YOUR TASK:
Looking at the listing beneath, work out how many lines hold "wide" and report only that figure.

DATA SUPPLIED:
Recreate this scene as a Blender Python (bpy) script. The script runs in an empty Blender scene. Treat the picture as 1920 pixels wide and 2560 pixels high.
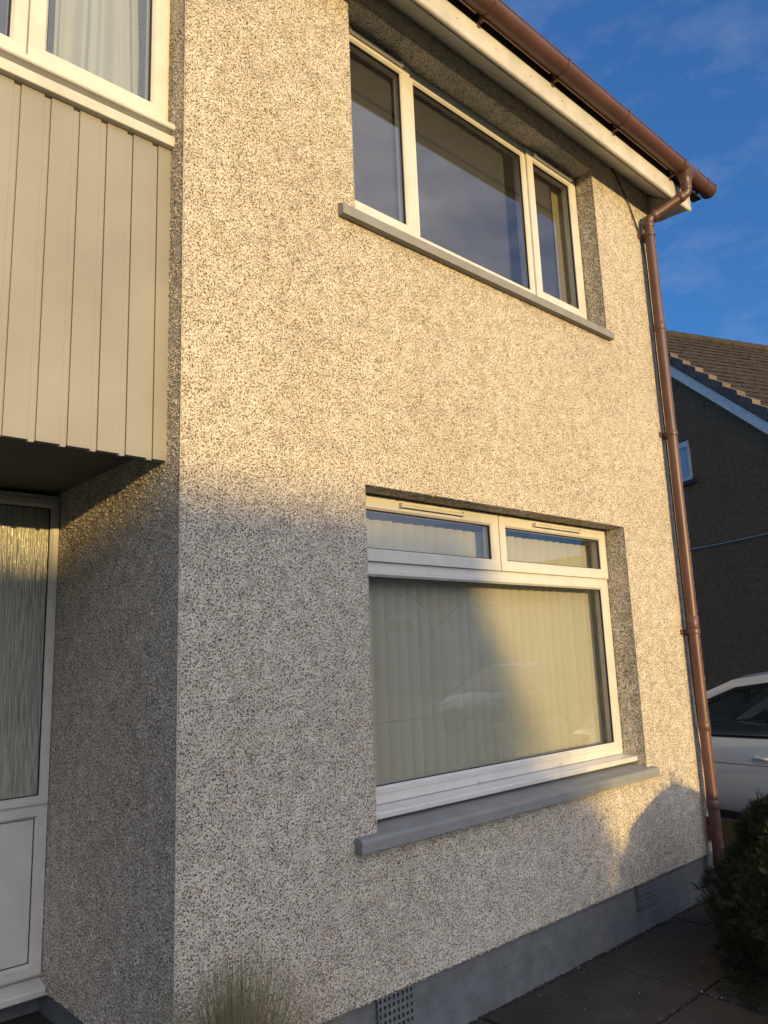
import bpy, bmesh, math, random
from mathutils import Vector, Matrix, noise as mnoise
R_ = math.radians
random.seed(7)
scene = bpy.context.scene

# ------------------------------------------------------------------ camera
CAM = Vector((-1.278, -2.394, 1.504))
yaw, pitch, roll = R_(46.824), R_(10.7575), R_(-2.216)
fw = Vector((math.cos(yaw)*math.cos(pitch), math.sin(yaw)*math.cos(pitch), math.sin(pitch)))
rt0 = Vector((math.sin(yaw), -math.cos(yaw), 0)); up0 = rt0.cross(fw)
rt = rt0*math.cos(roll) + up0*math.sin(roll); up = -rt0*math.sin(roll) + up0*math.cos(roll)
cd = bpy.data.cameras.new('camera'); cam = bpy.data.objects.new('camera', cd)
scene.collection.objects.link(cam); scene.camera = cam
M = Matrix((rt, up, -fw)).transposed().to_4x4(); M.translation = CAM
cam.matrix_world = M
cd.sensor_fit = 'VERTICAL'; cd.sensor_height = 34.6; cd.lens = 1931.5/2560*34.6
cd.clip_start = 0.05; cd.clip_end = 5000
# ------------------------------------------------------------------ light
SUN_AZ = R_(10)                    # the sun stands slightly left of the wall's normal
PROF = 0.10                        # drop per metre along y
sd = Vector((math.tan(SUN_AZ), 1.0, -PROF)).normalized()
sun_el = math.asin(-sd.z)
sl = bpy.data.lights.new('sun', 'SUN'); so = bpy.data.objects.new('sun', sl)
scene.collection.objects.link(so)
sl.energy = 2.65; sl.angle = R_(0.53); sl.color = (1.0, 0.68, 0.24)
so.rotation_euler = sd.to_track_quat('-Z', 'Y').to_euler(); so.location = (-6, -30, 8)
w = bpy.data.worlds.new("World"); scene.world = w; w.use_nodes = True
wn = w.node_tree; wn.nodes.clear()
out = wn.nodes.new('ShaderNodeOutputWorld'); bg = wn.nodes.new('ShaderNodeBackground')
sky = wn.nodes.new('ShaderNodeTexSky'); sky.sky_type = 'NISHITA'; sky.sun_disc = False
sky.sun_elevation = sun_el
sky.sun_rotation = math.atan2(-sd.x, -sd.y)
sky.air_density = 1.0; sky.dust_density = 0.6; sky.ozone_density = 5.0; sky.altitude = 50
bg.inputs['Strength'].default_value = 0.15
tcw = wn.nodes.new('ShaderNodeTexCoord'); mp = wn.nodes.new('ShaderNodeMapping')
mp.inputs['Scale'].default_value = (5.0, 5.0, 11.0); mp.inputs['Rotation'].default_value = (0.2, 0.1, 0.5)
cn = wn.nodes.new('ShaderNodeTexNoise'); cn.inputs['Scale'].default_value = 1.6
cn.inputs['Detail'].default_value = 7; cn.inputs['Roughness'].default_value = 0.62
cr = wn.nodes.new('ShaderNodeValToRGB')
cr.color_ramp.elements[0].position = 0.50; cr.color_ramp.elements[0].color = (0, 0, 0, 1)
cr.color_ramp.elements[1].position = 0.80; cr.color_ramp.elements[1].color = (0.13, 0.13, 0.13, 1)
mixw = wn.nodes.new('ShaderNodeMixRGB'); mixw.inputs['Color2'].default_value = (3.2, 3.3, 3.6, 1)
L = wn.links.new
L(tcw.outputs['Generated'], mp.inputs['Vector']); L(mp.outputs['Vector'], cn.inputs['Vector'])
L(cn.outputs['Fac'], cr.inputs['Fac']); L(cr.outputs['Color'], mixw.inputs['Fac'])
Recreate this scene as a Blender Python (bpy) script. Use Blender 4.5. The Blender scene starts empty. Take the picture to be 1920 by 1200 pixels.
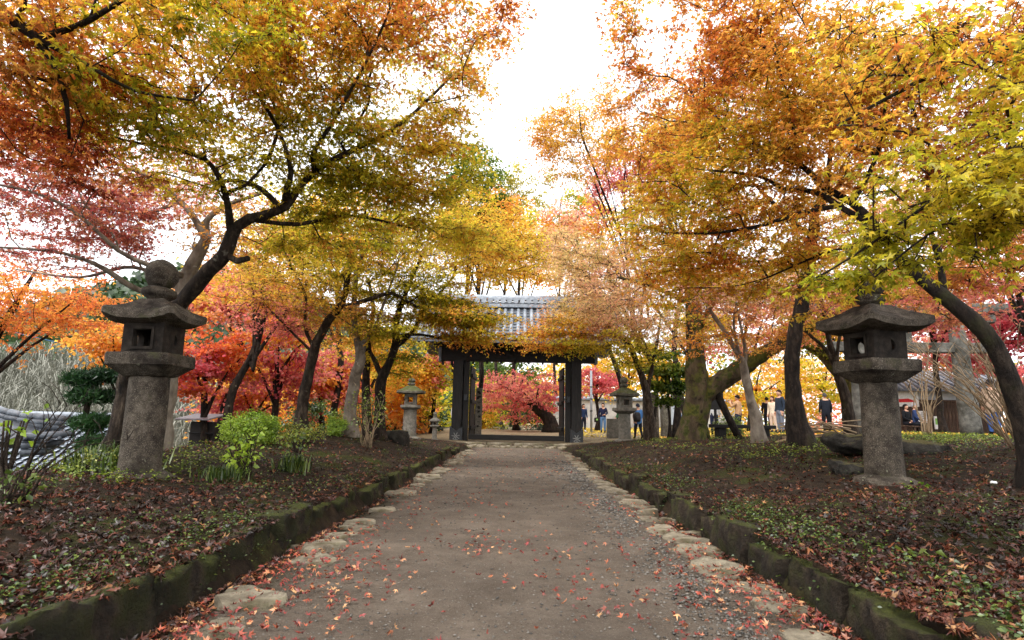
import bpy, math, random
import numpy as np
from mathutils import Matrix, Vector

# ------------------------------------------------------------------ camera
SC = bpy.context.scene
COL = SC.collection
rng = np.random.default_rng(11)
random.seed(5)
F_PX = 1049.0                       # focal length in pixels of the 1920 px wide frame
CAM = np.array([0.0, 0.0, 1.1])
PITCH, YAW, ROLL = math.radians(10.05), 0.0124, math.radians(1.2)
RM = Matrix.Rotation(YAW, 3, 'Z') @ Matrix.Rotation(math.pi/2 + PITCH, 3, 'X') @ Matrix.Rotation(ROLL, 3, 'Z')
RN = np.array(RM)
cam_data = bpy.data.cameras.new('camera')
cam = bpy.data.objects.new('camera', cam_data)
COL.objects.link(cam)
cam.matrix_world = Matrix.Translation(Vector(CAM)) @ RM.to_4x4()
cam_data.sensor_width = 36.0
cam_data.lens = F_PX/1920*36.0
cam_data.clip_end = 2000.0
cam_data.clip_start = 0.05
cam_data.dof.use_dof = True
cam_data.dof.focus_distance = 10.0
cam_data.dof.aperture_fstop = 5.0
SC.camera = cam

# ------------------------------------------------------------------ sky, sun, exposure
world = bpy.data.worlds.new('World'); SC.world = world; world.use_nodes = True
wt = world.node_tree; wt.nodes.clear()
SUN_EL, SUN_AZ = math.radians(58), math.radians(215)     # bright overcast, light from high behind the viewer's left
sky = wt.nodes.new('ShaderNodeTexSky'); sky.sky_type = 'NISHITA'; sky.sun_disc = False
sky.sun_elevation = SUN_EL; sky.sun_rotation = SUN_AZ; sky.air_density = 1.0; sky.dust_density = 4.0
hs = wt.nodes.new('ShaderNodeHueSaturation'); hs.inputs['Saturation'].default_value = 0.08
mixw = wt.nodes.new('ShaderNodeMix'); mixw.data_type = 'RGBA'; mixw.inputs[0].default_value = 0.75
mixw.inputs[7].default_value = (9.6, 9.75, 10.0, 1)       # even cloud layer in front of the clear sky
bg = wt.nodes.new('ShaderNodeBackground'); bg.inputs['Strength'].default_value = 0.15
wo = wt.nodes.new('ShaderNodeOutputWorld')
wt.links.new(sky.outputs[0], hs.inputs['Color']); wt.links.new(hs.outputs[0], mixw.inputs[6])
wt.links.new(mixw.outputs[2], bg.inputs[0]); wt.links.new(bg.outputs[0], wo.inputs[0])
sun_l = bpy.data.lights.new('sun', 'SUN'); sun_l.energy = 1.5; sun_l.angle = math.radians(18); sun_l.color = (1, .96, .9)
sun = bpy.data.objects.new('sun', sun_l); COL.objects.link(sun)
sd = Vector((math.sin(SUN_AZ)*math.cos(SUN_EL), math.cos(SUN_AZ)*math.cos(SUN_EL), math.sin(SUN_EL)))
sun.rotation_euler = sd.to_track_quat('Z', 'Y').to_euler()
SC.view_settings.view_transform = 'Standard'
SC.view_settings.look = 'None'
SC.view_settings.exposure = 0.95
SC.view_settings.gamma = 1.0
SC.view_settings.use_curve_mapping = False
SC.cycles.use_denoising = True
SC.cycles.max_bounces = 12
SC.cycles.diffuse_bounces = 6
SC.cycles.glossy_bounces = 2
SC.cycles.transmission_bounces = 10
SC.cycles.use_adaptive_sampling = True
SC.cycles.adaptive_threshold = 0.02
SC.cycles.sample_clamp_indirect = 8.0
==
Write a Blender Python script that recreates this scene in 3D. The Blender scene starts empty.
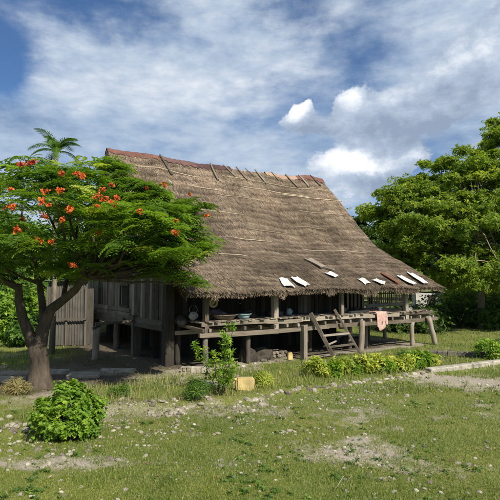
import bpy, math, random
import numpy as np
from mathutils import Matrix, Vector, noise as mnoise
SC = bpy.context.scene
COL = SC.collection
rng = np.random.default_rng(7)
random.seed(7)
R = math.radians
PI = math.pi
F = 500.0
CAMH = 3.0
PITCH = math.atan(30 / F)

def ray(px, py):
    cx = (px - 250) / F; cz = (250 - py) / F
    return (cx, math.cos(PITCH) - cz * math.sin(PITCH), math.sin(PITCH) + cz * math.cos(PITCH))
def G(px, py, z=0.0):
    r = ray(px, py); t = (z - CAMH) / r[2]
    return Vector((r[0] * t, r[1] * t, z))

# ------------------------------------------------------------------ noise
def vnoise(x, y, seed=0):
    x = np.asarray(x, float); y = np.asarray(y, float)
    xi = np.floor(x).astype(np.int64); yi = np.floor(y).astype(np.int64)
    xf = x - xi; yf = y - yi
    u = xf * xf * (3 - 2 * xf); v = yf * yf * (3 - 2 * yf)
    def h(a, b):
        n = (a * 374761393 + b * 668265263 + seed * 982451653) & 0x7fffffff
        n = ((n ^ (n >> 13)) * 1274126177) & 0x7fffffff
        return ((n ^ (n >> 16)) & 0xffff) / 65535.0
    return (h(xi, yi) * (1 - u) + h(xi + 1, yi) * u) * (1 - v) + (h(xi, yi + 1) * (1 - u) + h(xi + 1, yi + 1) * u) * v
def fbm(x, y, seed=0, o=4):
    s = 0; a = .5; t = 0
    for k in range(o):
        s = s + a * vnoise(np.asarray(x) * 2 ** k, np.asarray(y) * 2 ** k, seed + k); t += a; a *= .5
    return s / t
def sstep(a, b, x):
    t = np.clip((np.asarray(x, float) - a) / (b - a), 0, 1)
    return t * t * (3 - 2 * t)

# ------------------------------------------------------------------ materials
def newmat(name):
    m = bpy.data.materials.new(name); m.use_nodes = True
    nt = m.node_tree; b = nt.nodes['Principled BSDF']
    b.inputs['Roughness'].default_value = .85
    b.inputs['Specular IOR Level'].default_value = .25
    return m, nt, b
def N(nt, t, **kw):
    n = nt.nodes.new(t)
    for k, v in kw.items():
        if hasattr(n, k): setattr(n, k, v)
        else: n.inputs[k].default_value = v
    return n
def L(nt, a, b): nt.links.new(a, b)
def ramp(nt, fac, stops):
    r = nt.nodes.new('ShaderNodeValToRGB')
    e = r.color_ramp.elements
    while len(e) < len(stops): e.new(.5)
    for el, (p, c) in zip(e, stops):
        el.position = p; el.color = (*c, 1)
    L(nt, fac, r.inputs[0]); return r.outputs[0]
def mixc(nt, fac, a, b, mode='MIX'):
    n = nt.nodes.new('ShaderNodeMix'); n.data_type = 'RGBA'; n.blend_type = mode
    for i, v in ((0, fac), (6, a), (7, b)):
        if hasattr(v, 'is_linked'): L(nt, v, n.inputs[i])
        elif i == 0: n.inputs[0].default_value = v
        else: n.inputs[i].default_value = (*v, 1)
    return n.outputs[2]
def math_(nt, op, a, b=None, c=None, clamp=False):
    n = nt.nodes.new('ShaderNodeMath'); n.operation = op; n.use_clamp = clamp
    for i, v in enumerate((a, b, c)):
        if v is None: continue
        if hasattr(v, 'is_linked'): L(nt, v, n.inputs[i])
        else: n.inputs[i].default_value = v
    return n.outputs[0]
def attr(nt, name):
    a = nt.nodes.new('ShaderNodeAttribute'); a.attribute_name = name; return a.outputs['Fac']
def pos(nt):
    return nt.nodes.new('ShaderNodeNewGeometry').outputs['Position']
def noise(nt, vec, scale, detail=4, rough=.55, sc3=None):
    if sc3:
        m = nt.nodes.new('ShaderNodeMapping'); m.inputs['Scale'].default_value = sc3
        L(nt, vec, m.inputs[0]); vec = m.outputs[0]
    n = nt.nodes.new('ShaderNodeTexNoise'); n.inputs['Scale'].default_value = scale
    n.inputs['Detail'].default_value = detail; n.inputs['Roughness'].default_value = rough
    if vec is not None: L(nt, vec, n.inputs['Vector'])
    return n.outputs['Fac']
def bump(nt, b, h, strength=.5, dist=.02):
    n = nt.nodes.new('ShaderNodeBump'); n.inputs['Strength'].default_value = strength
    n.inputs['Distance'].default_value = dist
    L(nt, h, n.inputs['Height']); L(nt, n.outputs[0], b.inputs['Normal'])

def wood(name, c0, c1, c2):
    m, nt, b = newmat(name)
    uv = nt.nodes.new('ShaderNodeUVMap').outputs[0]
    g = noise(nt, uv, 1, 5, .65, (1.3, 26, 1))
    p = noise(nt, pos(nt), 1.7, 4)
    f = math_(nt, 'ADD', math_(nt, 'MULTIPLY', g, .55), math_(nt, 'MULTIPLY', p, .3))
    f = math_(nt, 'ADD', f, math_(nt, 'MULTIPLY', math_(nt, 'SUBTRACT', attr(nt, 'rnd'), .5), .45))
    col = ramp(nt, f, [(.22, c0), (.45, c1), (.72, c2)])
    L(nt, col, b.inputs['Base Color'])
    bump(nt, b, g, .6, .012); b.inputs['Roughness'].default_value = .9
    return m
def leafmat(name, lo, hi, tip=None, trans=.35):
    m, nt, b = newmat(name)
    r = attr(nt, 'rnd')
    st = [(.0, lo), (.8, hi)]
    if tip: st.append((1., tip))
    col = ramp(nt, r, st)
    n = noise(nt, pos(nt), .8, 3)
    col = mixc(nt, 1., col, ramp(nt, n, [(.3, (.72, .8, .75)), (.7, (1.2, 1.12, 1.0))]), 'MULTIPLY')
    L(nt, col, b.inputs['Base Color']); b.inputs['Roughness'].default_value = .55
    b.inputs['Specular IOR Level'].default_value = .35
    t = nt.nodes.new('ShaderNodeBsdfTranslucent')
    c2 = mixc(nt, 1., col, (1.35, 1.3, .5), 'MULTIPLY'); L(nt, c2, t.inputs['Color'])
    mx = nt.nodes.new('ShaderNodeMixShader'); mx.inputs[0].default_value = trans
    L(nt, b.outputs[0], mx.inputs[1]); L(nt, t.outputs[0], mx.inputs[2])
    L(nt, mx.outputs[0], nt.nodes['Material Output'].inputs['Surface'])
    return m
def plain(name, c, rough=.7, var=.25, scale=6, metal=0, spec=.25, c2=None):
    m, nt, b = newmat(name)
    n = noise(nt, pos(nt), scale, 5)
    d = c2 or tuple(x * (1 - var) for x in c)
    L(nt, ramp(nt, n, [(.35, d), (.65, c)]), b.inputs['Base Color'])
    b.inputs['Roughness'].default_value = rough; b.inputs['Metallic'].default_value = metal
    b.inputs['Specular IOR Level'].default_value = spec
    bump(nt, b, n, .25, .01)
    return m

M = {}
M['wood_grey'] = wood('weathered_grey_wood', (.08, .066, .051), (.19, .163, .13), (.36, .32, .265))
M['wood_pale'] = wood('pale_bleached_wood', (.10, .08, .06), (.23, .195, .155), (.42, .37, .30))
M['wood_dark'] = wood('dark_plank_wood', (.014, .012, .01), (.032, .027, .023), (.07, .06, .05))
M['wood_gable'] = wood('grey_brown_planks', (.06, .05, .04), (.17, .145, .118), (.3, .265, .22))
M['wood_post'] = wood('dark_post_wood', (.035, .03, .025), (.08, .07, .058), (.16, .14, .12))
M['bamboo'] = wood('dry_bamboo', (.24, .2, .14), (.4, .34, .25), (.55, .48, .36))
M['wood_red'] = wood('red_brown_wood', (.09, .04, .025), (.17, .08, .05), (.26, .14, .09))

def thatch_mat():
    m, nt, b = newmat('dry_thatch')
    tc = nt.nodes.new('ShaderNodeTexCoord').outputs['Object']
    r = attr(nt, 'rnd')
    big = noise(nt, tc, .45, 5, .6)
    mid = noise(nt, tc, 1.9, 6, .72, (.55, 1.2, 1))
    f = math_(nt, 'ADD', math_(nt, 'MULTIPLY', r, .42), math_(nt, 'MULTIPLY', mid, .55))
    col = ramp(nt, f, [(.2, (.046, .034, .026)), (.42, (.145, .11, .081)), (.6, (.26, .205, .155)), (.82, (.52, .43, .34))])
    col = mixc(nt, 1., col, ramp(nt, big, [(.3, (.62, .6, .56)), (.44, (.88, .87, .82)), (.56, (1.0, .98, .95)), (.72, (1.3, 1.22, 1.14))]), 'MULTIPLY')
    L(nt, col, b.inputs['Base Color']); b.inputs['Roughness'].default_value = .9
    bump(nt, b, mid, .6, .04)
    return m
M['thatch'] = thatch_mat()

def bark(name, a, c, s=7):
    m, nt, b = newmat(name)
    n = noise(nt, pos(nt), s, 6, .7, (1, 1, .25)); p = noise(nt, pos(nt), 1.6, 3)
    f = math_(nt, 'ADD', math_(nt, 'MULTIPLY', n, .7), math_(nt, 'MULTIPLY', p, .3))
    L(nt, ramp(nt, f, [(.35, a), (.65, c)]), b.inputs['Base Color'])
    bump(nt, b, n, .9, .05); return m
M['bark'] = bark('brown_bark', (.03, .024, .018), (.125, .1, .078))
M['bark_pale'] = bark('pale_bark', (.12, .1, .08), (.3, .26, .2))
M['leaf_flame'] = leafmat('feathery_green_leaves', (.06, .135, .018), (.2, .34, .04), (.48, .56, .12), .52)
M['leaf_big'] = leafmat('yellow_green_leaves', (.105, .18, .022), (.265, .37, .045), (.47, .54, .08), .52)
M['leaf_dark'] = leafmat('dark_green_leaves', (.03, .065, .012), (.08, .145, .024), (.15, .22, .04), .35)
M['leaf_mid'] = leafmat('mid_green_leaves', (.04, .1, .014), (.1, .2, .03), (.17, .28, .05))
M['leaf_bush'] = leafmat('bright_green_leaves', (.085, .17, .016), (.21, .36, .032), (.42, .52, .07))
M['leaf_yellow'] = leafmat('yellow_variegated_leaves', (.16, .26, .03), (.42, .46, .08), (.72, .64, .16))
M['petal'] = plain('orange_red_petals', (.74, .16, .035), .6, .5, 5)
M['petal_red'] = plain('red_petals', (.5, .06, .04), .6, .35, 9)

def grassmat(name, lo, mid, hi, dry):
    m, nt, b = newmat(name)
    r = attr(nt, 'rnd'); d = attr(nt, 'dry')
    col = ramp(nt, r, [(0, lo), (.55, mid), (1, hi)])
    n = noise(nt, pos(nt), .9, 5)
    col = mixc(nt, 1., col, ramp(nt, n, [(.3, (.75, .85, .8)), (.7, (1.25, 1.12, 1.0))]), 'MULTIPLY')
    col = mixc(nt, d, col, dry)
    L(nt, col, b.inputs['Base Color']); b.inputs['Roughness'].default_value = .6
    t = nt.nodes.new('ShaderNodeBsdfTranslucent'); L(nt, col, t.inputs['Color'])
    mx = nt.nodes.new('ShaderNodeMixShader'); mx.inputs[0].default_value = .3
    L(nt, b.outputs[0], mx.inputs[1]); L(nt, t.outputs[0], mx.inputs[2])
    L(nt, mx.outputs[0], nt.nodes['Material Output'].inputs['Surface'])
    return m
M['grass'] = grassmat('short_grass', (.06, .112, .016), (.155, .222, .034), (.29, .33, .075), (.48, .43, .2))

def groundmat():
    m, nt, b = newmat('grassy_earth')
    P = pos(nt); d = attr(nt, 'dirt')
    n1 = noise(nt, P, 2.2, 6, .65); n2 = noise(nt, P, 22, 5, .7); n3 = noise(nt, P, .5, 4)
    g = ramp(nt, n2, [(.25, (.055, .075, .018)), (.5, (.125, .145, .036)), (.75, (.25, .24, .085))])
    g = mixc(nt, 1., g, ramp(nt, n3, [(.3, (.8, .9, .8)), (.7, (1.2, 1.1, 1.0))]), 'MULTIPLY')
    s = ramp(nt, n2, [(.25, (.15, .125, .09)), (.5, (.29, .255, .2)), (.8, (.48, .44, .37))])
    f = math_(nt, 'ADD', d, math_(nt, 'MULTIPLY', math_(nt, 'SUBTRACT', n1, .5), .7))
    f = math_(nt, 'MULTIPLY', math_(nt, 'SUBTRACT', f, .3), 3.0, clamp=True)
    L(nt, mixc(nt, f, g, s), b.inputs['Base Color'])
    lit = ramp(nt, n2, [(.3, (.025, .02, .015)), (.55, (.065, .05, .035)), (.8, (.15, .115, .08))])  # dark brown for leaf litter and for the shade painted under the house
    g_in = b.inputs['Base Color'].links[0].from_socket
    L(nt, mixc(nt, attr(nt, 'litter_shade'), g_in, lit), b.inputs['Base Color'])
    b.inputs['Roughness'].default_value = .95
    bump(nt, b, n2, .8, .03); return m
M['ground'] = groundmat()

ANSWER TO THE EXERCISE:
2